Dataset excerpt
-=-=-

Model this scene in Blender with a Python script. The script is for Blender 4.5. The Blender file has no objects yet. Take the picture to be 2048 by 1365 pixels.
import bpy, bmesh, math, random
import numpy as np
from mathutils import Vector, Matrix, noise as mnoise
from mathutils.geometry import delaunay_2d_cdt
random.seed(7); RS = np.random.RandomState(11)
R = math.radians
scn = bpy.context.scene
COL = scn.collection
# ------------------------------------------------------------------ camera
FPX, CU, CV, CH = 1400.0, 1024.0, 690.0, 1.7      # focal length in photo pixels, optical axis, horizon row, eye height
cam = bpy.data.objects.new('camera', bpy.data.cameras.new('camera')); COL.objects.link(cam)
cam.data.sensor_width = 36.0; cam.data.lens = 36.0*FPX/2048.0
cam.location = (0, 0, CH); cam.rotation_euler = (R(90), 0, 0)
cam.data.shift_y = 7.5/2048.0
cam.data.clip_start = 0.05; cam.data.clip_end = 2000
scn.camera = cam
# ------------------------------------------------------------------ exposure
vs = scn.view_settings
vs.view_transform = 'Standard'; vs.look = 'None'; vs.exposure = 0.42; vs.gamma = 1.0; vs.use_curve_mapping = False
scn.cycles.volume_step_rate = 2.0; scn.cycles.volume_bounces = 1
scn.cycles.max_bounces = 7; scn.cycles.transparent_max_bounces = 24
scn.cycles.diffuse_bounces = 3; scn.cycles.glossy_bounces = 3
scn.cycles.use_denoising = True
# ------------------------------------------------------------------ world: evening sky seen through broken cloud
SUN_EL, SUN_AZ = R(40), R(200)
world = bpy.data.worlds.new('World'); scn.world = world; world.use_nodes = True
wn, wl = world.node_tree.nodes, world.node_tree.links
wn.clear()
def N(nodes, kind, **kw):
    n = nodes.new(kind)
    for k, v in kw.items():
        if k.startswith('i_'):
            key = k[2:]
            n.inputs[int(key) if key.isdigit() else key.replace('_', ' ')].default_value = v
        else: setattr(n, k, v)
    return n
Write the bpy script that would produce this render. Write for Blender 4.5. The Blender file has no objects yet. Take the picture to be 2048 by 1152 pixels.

-=-=-

• TASK PROMPT:
Please reproduce every line of the material word for word.

• TASK RESPONSE:
Model this scene in Blender with a Python script. The script is for Blender 4.5. The Blender file has no objects yet. Take the picture to be 2048 by 1365 pixels.
import bpy, bmesh, math, random
import numpy as np
from mathutils import Vector, Matrix, noise as mnoise
from mathutils.geometry import delaunay_2d_cdt
random.seed(7); RS = np.random.RandomState(11)
R = math.radians
scn = bpy.context.scene
COL = scn.collection
# ------------------------------------------------------------------ camera
FPX, CU, CV, CH = 1400.0, 1024.0, 690.0, 1.7      # focal length in photo pixels, optical axis, horizon row, eye height
cam = bpy.data.objects.new('camera', bpy.data.cameras.new('camera')); COL.objects.link(cam)
cam.data.sensor_width = 36.0; cam.data.lens = 36.0*FPX/2048.0
cam.location = (0, 0, CH); cam.rotation_euler = (R(90), 0, 0)
cam.data.shift_y = 7.5/2048.0
cam.data.clip_start = 0.05; cam.data.clip_end = 2000
scn.camera = cam
# ------------------------------------------------------------------ exposure
vs = scn.view_settings
vs.view_transform = 'Standard'; vs.look = 'None'; vs.exposure = 0.42; vs.gamma = 1.0; vs.use_curve_mapping = False
scn.cycles.volume_step_rate = 2.0; scn.cycles.volume_bounces = 1
scn.cycles.max_bounces = 7; scn.cycles.transparent_max_bounces = 24
scn.cycles.diffuse_bounces = 3; scn.cycles.glossy_bounces = 3
scn.cycles.use_denoising = True
# ------------------------------------------------------------------ world: evening sky seen through broken cloud
SUN_EL, SUN_AZ = R(40), R(200)
world = bpy.data.worlds.new('World'); scn.world = world; world.use_nodes = True
wn, wl = world.node_tree.nodes, world.node_tree.links
wn.clear()
def N(nodes, kind, **kw):
    n = nodes.new(kind)
    for k, v in kw.items():
        if k.startswith('i_'):
            key = k[2:]
            n.inputs[int(key) if key.isdigit() else key.replace('_', ' ')].default_value = v
        else: setattr(n, k, v)
    return n
Write the bpy script that would produce this render. Write for Blender 4.5. The Blender file has no objects yet. Take the picture to be 2048 by 1152 pixels.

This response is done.